BRIEF:
Select from the data all lines with the word "runs".

<<<<

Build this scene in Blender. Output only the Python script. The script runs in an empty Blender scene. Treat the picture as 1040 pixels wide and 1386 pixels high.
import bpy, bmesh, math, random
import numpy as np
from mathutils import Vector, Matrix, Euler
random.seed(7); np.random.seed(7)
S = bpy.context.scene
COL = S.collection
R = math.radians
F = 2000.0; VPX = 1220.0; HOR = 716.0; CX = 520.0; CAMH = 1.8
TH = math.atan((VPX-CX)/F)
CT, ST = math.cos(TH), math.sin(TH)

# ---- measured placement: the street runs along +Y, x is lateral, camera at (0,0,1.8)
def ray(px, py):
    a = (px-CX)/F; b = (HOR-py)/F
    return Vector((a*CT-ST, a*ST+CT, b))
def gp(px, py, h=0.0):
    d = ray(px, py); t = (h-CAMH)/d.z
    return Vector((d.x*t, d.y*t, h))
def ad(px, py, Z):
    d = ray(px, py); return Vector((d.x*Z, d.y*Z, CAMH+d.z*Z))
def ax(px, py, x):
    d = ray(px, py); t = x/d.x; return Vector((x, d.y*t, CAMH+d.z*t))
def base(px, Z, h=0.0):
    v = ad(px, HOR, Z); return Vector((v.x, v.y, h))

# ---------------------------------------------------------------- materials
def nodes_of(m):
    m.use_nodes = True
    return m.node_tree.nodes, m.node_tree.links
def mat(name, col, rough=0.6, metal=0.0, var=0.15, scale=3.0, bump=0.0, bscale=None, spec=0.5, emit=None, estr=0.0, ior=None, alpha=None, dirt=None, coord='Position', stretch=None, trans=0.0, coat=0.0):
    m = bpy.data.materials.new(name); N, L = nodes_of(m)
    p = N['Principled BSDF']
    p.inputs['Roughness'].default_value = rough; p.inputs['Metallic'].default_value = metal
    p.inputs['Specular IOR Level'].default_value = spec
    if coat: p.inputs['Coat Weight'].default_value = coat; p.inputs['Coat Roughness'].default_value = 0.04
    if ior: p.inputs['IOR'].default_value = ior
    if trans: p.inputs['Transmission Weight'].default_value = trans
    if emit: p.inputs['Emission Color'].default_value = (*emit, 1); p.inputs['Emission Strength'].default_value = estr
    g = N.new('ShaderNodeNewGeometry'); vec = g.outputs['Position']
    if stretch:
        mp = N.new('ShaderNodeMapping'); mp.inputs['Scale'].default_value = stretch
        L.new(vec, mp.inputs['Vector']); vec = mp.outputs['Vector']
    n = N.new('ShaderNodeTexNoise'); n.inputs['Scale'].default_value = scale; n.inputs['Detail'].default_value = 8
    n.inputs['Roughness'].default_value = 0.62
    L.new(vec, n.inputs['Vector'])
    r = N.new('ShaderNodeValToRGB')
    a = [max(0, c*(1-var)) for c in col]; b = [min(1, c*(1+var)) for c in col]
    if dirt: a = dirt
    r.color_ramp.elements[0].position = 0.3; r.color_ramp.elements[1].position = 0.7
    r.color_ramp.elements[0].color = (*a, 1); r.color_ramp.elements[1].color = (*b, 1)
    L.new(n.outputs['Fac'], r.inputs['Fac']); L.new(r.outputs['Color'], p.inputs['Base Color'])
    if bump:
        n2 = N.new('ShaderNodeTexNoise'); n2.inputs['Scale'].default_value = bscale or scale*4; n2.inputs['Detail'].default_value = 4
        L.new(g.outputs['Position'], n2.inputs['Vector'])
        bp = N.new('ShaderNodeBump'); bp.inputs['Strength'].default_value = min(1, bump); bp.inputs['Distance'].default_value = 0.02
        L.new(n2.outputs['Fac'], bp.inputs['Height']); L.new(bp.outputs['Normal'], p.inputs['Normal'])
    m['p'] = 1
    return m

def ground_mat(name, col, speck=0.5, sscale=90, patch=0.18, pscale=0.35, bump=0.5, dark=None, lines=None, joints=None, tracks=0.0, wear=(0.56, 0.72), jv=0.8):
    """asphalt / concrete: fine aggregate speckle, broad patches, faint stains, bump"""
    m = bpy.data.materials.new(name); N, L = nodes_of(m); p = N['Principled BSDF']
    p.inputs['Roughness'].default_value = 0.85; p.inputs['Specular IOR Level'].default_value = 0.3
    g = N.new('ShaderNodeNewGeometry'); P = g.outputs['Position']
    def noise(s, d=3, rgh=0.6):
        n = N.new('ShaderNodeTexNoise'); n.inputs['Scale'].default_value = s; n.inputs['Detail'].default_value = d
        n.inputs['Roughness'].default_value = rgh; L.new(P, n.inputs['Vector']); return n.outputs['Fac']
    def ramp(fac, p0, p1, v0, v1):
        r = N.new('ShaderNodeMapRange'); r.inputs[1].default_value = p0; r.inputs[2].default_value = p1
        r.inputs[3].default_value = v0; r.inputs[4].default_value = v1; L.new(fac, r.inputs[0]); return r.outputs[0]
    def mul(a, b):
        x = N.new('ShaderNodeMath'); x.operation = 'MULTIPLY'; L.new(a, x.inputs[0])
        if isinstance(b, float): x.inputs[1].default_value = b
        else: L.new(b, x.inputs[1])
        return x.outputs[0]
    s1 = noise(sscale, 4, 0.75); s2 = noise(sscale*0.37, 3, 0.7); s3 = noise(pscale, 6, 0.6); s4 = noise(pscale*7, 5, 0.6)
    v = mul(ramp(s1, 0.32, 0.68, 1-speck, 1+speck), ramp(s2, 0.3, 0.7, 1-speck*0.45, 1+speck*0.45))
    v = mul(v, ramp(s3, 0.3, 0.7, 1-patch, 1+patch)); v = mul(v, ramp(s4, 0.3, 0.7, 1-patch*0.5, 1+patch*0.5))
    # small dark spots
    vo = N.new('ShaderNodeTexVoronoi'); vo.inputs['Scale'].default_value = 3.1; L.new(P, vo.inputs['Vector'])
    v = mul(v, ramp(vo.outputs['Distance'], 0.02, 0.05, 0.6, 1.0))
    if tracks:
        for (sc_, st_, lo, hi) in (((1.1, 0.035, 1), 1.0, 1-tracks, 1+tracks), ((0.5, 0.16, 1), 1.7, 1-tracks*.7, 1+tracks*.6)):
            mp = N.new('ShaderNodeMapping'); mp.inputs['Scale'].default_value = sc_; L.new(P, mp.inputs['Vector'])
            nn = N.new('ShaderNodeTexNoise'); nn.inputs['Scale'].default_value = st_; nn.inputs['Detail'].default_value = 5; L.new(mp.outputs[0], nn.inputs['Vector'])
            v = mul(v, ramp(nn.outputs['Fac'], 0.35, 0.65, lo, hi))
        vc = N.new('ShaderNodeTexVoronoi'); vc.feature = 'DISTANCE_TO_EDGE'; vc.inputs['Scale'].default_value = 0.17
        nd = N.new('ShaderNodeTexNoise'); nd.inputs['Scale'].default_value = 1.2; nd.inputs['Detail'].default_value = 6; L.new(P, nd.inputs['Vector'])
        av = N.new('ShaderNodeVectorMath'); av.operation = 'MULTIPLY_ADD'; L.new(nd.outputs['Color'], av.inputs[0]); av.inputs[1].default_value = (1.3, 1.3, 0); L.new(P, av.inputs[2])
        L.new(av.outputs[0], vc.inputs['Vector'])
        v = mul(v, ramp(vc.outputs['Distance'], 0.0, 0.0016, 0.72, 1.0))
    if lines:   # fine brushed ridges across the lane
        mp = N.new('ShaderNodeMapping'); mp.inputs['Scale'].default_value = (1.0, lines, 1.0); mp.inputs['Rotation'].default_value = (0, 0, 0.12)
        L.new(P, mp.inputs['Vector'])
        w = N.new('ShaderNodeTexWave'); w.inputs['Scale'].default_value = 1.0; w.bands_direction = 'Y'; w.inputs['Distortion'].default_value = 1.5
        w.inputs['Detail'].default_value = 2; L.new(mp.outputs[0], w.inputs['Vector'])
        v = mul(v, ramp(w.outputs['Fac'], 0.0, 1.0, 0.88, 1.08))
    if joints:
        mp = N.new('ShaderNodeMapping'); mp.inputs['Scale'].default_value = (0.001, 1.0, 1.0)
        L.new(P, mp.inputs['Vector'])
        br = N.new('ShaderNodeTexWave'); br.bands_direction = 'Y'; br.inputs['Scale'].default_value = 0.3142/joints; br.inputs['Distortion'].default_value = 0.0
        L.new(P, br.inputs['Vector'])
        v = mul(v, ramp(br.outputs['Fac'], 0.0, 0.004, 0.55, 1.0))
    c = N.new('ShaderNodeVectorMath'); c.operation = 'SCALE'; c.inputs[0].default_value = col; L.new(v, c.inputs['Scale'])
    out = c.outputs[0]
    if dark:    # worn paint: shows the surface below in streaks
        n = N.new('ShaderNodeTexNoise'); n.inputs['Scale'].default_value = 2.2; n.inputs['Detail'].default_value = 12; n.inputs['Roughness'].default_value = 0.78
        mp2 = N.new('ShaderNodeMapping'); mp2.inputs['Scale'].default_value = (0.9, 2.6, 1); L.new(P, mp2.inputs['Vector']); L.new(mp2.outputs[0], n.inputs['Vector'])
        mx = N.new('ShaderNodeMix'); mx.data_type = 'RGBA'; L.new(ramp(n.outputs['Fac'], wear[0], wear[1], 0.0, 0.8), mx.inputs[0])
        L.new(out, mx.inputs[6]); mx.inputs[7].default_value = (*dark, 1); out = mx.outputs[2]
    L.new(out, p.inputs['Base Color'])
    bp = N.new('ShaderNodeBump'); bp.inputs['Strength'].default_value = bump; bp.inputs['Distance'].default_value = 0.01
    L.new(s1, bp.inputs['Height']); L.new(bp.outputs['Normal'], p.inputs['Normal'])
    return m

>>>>

THE OUTPUT:
Build this scene in Blender. Output only the Python script. The script runs in an empty Blender scene. Treat the picture as 1040 pixels wide and 1386 pixels high.
# ---- measured placement: the street runs along +Y, x is lateral, camera at (0,0,1.8)